Maybe the demons know the truth--and the cure.

Tuesday, June 12, 2018

Tuesday Slice: Five days in

The fifth official day of my summer break, and I've yet to decompress.  Instead, I've spent the last two nights tossing and turning, thoughts of work-related and personal tasks that must be completed by summer's end piling one on top of the other in my sleep-deprived mind.  

Last night, the to-do list had a soundtrack, prompted by my first voice lesson yesterday.  My instructor and I decided I'd work on Anna Nalick's "Breathe 2 a.m." , and it kept replaying in my head, along with other songs I'd like to try. I finally gave up trying to sleep and retired to the couch, checking my email on my phone and texting my son in Japan.  Scrolling through Facebook posts made me drowsy, and I managed to squeeze in a couple more hours of shut-eye before waking up an hour later than I really wanted to.

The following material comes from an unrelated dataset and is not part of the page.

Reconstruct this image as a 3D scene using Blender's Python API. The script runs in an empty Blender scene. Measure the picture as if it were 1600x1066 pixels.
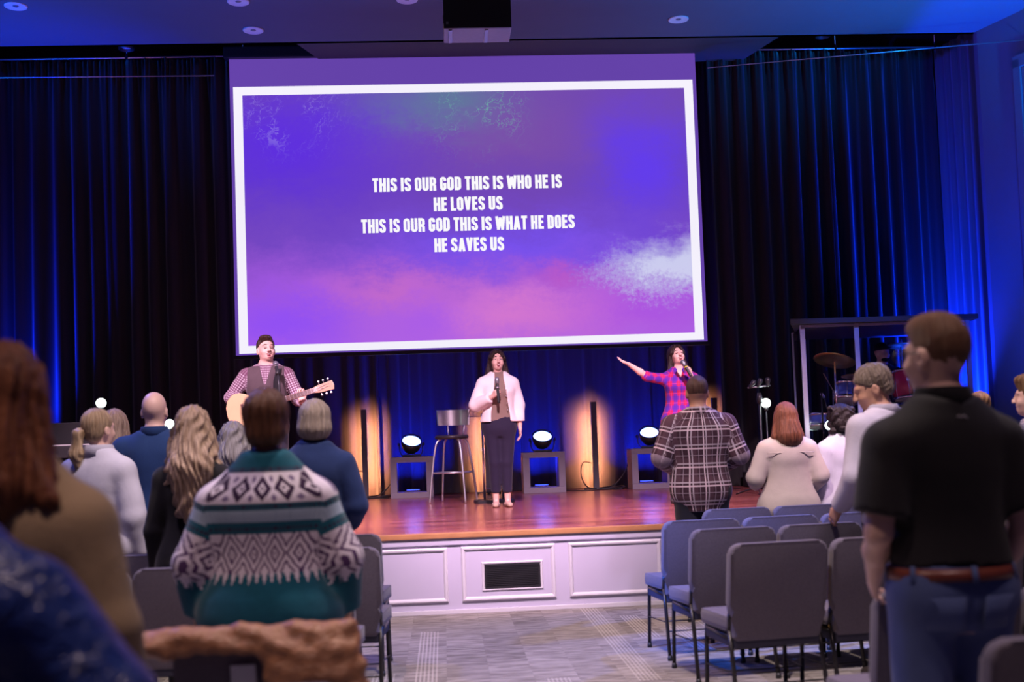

Dental appointment this morning, working in the library tomorrow morning...maybe Thursday will bring some respite?

Tuesday, June 5, 2018

Tuesday Slice: Just say no

My situation had become intolerable.

My office was a dumping ground last year.  I thought I would have time to straighten it up while working summer library during the last break, but we had a steady stream of visitors.  I began this past school year with a messy desk, and the piles of papers and books just grew.

The state of the library collection was becoming intolerable, too.  I had not weeded in five years, and the average publication date was three years too old.

After reading Seth Nichols' blog post, "Why Teachers Are Walking Out" , the outlook for my summer vacation break seemed intolerable as well.  I was already feeling put out by the expectations for summer professional development--without pay or professional compensation--and reading his post reinforced those feelings.  Requests for district-paid summer work outside of my own school even annoyed me.

So I started saying no.  No to professional development in June during my work days, when I really need to be cleaning my office, working on my annual report, and weeding.  No to paid extra-duty job offerings and requests, when I need to be home battling insurance issues that I can't take care of during the school year because I am busy, busy, busy during business hours.  No to attending free online teacher training, when I have piles of children's books to read to prepare for next year, and my own professional books that I've purchased and left unread.

I have compromised, and set my own schedule of going in to the library for five Wednesdays this summer.  For three hours each day, volunteers will be helping me weed and reconfigure math kits, tasks that I know can't be done in August.

This summer, I am saying yes to taking Spanish lessons.  Yes to taking voice lessons, and painting, and reading books just for fun.  Yes to cleaning up my own home, and swimming, and walking in the sunshine.  Doing these things for me will allow me to be there for the children come August, to do all the things I say yes to in the fall.